300 RCM and 338 RCM. If you own both you are equipped to shoot any animal in North America and not be concerned about being under gunned. The beauty of both of these calibers is the rifles Ruger build to shoot them. Ruger started with a stock with a slightly shorter LOP, went with a 20 inch barrel, and added factory iron sights.
I've said it elsewhere. 2 cartridges that come mighty close to their win mag predecessors and in rugged carbines with 20" pipes. A lot to like.
Bingo. I am just as enamored by the 338 rcm today, as I was back when it was introduced. Possibly THE BEST Alaskan carbine ever made. Even left handed shooters got one. A mountain rifle in bear country, and so much more.
From 300-500 yds shots on winter caribou, to ANCHORING tough goats in proximity of sheer vertical cliffs to rut-raged 60+ inch antlered bull moose, the 338 rcm is an everything gun. Im.surprised how many of RCM's I've encountered, in the hands of other Alaskan hunters.

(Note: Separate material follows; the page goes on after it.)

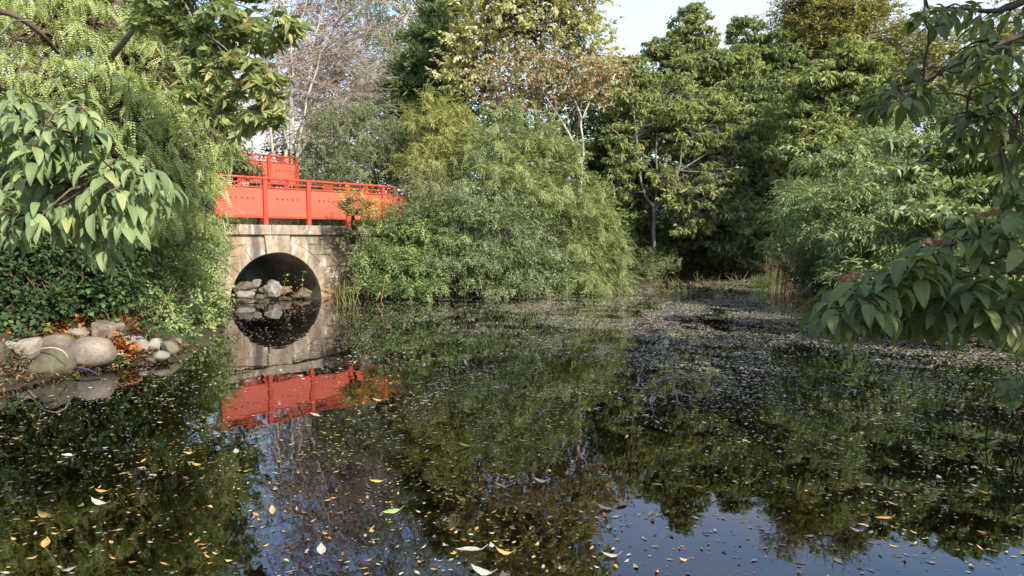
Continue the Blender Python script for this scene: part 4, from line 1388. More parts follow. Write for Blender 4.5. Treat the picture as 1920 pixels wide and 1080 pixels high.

A simple mag follower flip, and they hold 4 cartridges down, something the wsms never could do. The rcm cartridges feed so nicely, slow or fast
The factory 225 grain interbond ammo out penetrated 30 cal 220 nosler partitions(at 2480 fps) in spruce boards. Where the 338 RCM is just getting warmed up, the 30-06 ends. Then my 275 grain swift a-frame handloads are mighty close in performance to my 300 grain 9.3x62 handloads, all in a rifle that is lighter than the 30-30 rifle I carried as a kid.
225 grain stuff from a 338 rcm carbine is right at the threshold of lightweight and manageable recoil for meaningful shooting sessions, to hone your skills for those treeless alaska, winter caribou hunts.
I named mine, 338 Elmer. The squat little thing most closely resembles him. All purpose frontiersman, in a compact package.